The work that I’ve been doing for the past few months has been pretty interesting. At the moment it takes developers working on one of our ventures about an hour and a half to two hours to deploy code to a test or prod machine. It used to take a second venture a similar amount of time to do the same task, but the process we’ve implemented for them has reduced that significantly. Once the process is completed across both ventures, our team will have reduced that deployment time enough, that the product owners for those ventures will effectively gain 20% more points for work per sprint.

That’s a pretty huge productivity increase

Especially given that it was two juniors and two seniors across three months that did this work.

We’re not done yet, we’ve still got some UAT and final bits and pieces to deal with, but I’m proud to say that we’re mostly there.

Here’s a basic run down of how we did it:

We chose Atlassian’s Bamboo as our general purpose task runner. It’s the backbone of our process. We chose it because it’s got a nice interface, awesome integration with Bitbucket (which all of our repos are hosted on) as well as Jira and Confluence.

It can provide us with automatically generated information about the issues addressed by a deployment, link back to repos if we need to sanity check source code and a bunch of other cool stuff. We’ve also added webhooks to our deployment channel within Slack, so Bamboo posts alerts to that channel when a deployment completes.

We’re stuck with a bunch of technologies that aren’t being used correctly (Like using Puppet to manage individual machines rather than types of machines) and Bamboo is going to give us freedom to swap out discrete pieces of the process as and when we need.

We’ve got a bunch of scripts and SSH tasks that reach out to our repos, check file versions, run puppet agents (yes, manually running rather than every n minutes), stop queues, dump databases for backup purposes, start queues and all sorts of other nebulous tasks.

The end result is that to build a venture project, all a developer needs to do is commit code. To cut a release they need to select a branch to build.
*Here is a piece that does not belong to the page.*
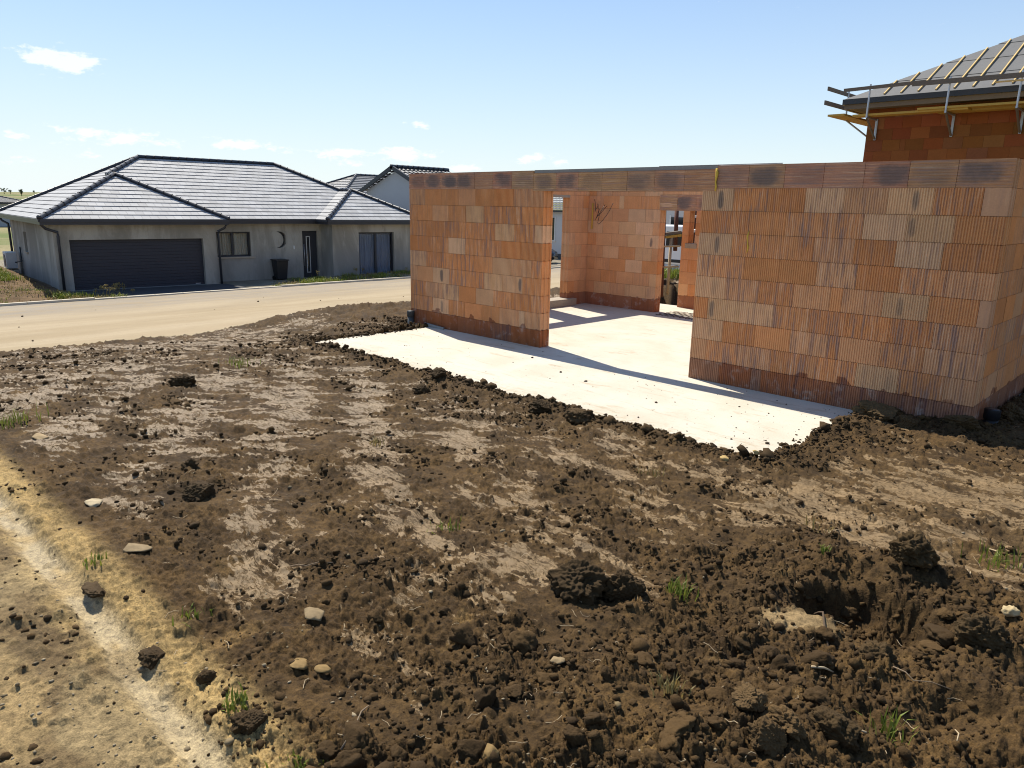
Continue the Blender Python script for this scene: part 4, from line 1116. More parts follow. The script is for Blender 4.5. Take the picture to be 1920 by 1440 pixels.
# grey rendered bungalow on the other side of the street
HD = math.radians(4.6); hd = np.array([math.sin(HD), math.cos(HD), 0]); hn = np.array([-hd[1], hd[0], 0]); HO = np.array([-29.76, -.17, 0])
def H(s, t, z): return tuple(HO+hd*s+hn*t+np.array([0, 0, z]))
grey = thing('bungalow', 'grey rendered bungalow with anthracite hipped tile roof and wide garage door', 'house')
tm_, S_, D_ = 1.2, 15.85, 10.6; Zb, Zt = -1.62, 1.10
def hwall(mb, s0, s1, t, holes, thick=.3):           # wall facing the street
    xs = sorted({s0, s1}|{h[0] for h in holes}|{h[1] for h in holes}); zs = sorted({Zb, Zt}|{h[2] for h in holes}|{h[3] for h in holes})
    for a, b in zip(xs[:-1], xs[1:]):
        run = None
        for c, d in zip(zs[:-1], zs[1:]):
            if any(h[0] <= a and b <= h[1] and h[2] <= c and d <= h[3] for h in holes): continue
            mb.obox(H(a, t, c), hd*(b-a), hn*thick, (0, 0, d-c))
w = MB(); hwall(w, 0, 5.92, 0, [(.5, 5.37, Zb, .46)]); w.build('wall', M['render'], grey)
w = MB(); hwall(w, 5.62, 11.5, tm_, [(6.3, 7.84, -.42, .67), (10.33, 11.10, Zb, .69), (8.86, 9.50, -.11, .71)])
# crescent niche: fill the square hole round it
ncx, ncz, R1, R2, off = 9.18, .30, .375, .36, -.15
ring = []
NQ = 40
out_pts = []
for i in range(NQ):
    a = 2*math.pi*i/NQ; out_pts.append((ncx+R1*math.cos(a), ncz+R1*math.sin(a)))
def sqp(a, hx_, hz_, cx_, cz_):
    c, s_ = math.cos(a), math.sin(a); k = min(hx_/abs(c) if abs(c) > 1e-6 else 9e9, hz_/abs(s_) if abs(s_) > 1e-6 else 9e9); return (cx_+c*k, cz_+s_*k)
sq = []
for i in range(NQ):
    a = 2*math.pi*i/NQ; c, s_ = math.cos(a), math.sin(a)
    kx = ((9.50-ncx) if c > 0 else (8.86-ncx))/c if abs(c) > 1e-6 else 9e9
    kz = ((.71-ncz) if s_ > 0 else (-.11-ncz))/s_ if abs(s_) > 1e-6 else 9e9
    k = min(kx, kz); k = max(k, R1*.999); sq.append((ncx+c*k, ncz+s_*k))
vs = [H(s_, tm_, z) for s_, z in sq]+[H(s_, tm_, z) for s_, z in out_pts]+[H(s_, tm_+.16, z) for s_, z in out_pts]
fs = [(i, (i+1) % NQ, NQ+(i+1) % NQ, NQ+i) for i in range(NQ)]+[(NQ+i, NQ+(i+1) % NQ, 2*NQ+(i+1) % NQ, 2*NQ+i) for i in range(NQ)]
w.add(vs, fs)
cen = MB(); disc = [(ncx+off+R2*math.cos(2*math.pi*i/NQ), ncz+R2*math.sin(2*math.pi*i/NQ)) for i in range(NQ)]
# part of the disc lying inside the round hole
dd = [(s_, z) if (s_-ncx)**2+(z-ncz)**2 < R1**2 else (ncx+(s_-ncx)*R1/math.hypot(s_-ncx, z-ncz), ncz+(z-ncz)*R1/math.hypot(s_-ncx, z-ncz)) for s_, z in disc]
w.add([H(s_, tm_-.002, z) for s_, z in dd]+[H(s_, tm_+.16, z) for s_, z in dd], [tuple(range(NQ))]+[(i, (i+1) % NQ, NQ+(i+1) % NQ, NQ+i) for i in range(NQ)])
w.build('wall', M['render'], grey)
w = MB(); w.obox(H(8.8, tm_+.16, -.2), hd*.8, hn*.02, (0, 0, 1.0)); w.build('niche_back', M['anthracite'], grey)['label'] = 'dark crescent moon shaped niche in the wall'
w = MB(); hwall(w, 11.27, S_, 0, [(12.65, 14.62, Zb+.16, .65)]); w.build('wall', M['render'], grey)
w = MB()
w.obox(H(0, .3, Zb), hd*.3, hn*6.0, (0, 0, Zt-Zb)); w.obox(H(0, 7.05, Zb), hd*.3, hn*(D_-7.05), (0, 0, Zt-Zb))
w.obox(H(0, 6.3, .52), hd*.3, hn*.75, (0, 0, Zt-.52)); w.obox(H(0, 6.3, Zb), hd*.3, hn*.75, (0, 0, -.33-Zb)); w.build('wall', M['render'], grey)
for a_ in ((5.62, .3, .3, .9), (11.27, .3, .3, 1.3), (S_-.3, .3, .3, D_-.6), (.3, D_-.3, S_-.3, .3)):
    w = MB(); w.obox(H(a_[0], a_[1], Zb), hd*a_[2], hn*a_[3], (0, 0, Zt-Zb)); w.build('wall', M['render'], grey)
# garage door: ribbed panels
g = MB()
for i in range(16):
    z0 = -1.60+i*(2.06/16); g.obox(H(.5, .20, z0+.004), hd*4.87, hn*.03, (0, 0, 2.06/16-.008))
g.obox(H(.5, .232, -1.6), hd*4.87, hn*.02, (0, 0, 2.06))
gd = g.build('garage_door', M['door'], grey)
m = MB(); m.obox(H(5.0, .194, -1.42), hd*.20, hn*.006, (0, 0, .03)); m.build('badge', M['steel'], gd)
m = MB(); m.obox(H(.4, -.25, -1.5), hd*5.05, hn*.45, (0, 0, .055)); m.build('threshold', M['beam'], grey)
# front door
dr = MB(); dr.obox(H(10.33, tm_+.12, -1.5), hd*.77, hn*.07, (0, 0, 2.19)); door = dr.build('front_door', M['anthracite'], grey)
m = MB(); m.obox(H(10.56, tm_+.112, -1.28), hd*.20, hn*.01, (0, 0, 1.72)); fl = m.build('glazed_strip', M['acgrey'], door)
m = MB(); m.obox(H(10.60, tm_+.106, -1.24), hd*.12, hn*.008, (0, 0, 1.64)); m.build('pane', M['darkglass'], fl)
m = MB(); m.tube([H(10.42, tm_+.06, -.95), H(10.42, tm_+.06, .08)], .018, 8); m.tube([H(10.42, tm_+.06, -.85), H(10.42, tm_+.13, -.85)], .012, 6); m.tube([H(10.42, tm_+.06, 0), H(10.42, tm_+.13, 0)], .012, 6); m.build('handle', M['steel'], door, True)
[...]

To deploy to a dev, test or staging environment they need to select a build result and click deploy, same deal for pre-prod and prod (with a few additional caveats).

The great thing is, the teams are onboard with it.

This is a huge amount of disruption to the way 80% of our team does business. It affects developers, testers, BAs and product owners. Without exception, everyone that I’ve talked to is pumped. It’s a credit to the guys here that they aren’t stuck in a process but are always looking to improve. It makes me happy.